Ketiga: mendapatkan azab yang besar. Allah Swt. berfirman:
وَلَا تَكُونُوا كَالَّذِينَ تَفَرَّقُوا وَاخْتَلَفُوا مِنْ بَعْدِ مَا جَاءَهُمُ الْبَيِّنَاتُ وَأُولَئِكَ لَهُمْ عَذَابٌ عَظِيمٌ
Janganlah kalian menyerupai orang-orang yang bercerai-berai dan berselisih sesudah datang keterangan yang jelas kepada mereka. Mereka itulah orang-orang yang mendapat siksa yang berat (QS Ali Imran [3]: 105).
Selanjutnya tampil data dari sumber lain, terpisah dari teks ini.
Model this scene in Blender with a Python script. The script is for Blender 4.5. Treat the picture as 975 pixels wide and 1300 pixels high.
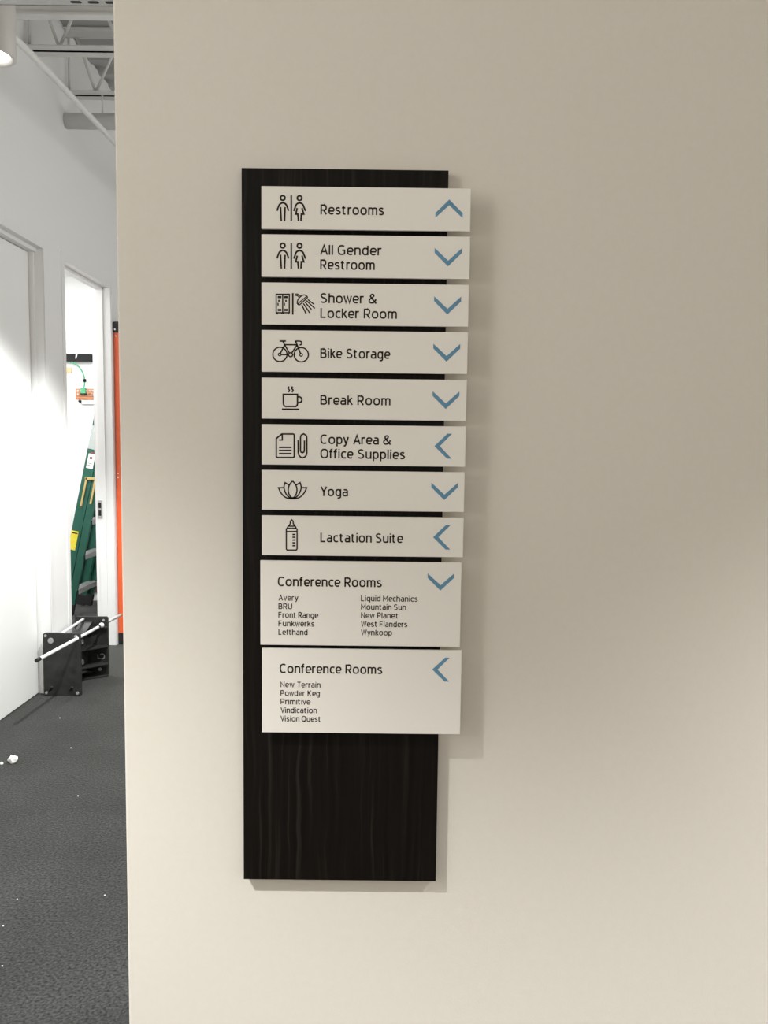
import bpy, bmesh, math, random
from mathutils import Vector, Matrix

# ------------------------------------------------------------------ clear
for o in list(bpy.data.objects):
    bpy.data.objects.remove(o)
SC = bpy.context.scene
COL = SC.collection
PI = math.pi

# ------------------------------------------------------------------ camera
FPX = 1010.0                                   # focal length in pixels of the 975x1300 frame
CAM = Vector((0.0, -1.6, 1.5))
pitch, roll, yaw = 0.08396136, 0.01188175, 0.00195034
cy_, sy_ = math.cos(yaw), math.sin(yaw)
fwd = Vector((sy_*math.cos(pitch), cy_*math.cos(pitch), -math.sin(pitch)))
r0 = Vector((cy_, -sy_, 0)); u0 = r0.cross(fwd)
RIGHT = r0*math.cos(roll) + u0*math.sin(roll)
UP = -r0*math.sin(roll) + u0*math.cos(roll)
cd = bpy.data.cameras.new('camera')
cd.sensor_fit = 'VERTICAL'; cd.sensor_height = 36.0; cd.sensor_width = 27.0
cd.lens = FPX/1300.0*36.0; cd.clip_start = 0.02
cam = bpy.data.objects.new('camera', cd); COL.objects.link(cam)
m3 = Matrix((RIGHT, UP, -fwd)).transposed()
cam.matrix_world = Matrix.Translation(CAM) @ m3.to_4x4()
SC.camera = cam

def W(u, v, y):
    """point of the plane y = const that the survey pixel (u, v) of the photograph falls on"""
    d = fwd*FPX + RIGHT*(u-487.5) - UP*(v-650)
    return CAM + d*((y-CAM.y)/d.y)

# ------------------------------------------------------------------ world, exposure, lamps and added fill lights
wd = bpy.data.worlds.new('world'); SC.world = wd; wd.use_nodes = True
bg = wd.node_tree.nodes['Background']
bg.inputs[0].default_value = (1.0, 0.925, 0.825, 1); bg.inputs[1].default_value = 1.20
SC.view_settings.view_transform = 'Standard'
SC.view_settings.look = 'None'
SC.view_settings.exposure = 0.0
SC.view_settings.gamma = 1.0
SC.view_settings.use_curve_mapping = False
SC.cycles.max_bounces = 8; SC.cycles.diffuse_bounces = 6
SC.cycles.use_denoising = True
SC.cycles.sample_clamp_indirect = 6.0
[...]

Dalam ayat ini, kaum Mukmin dilarang menyerupai orang-orang yang melakukan tindakan tafarruq dan ikhtilâf dalam perkara yang jelas. Yang dimaksud dengan mâ jâ’athum al-bayyinah adalah perkara yang mengharuskan adanya satu pendapat, yaitu kalimat al-haqq (kata kebenaran). Demikian penjelasan az-Zamakhsyari (al-Kasysyâf I/309). Apabila mereka tetap melanggar larangan Allah Swt. itu maka mereka diancam dengan azab yang besar.
Itulah berbagai akibat buruk jika umat Islam berpecah-belah dan tidak mau bersatu. Karena itu, jika umat Islam ingin mengembalikan kekuatannya, mencegah terjadinya fitnah di muka bumi dan kerusakan besar, serta tidak ingin mendapatkan azab-Nya, maka mereka harus membangun persatuan yang kokoh. Untuk mewujudkannya secara sempurna, menegakkan Daulah Khilafah adalah jawabannya. Sudah tiba saatnya umat Islam kembali bersatu, menjadi satu umat, dan hidup dalam satu daulah: Dawlah al-Khilâfah ar-Rasyîdah.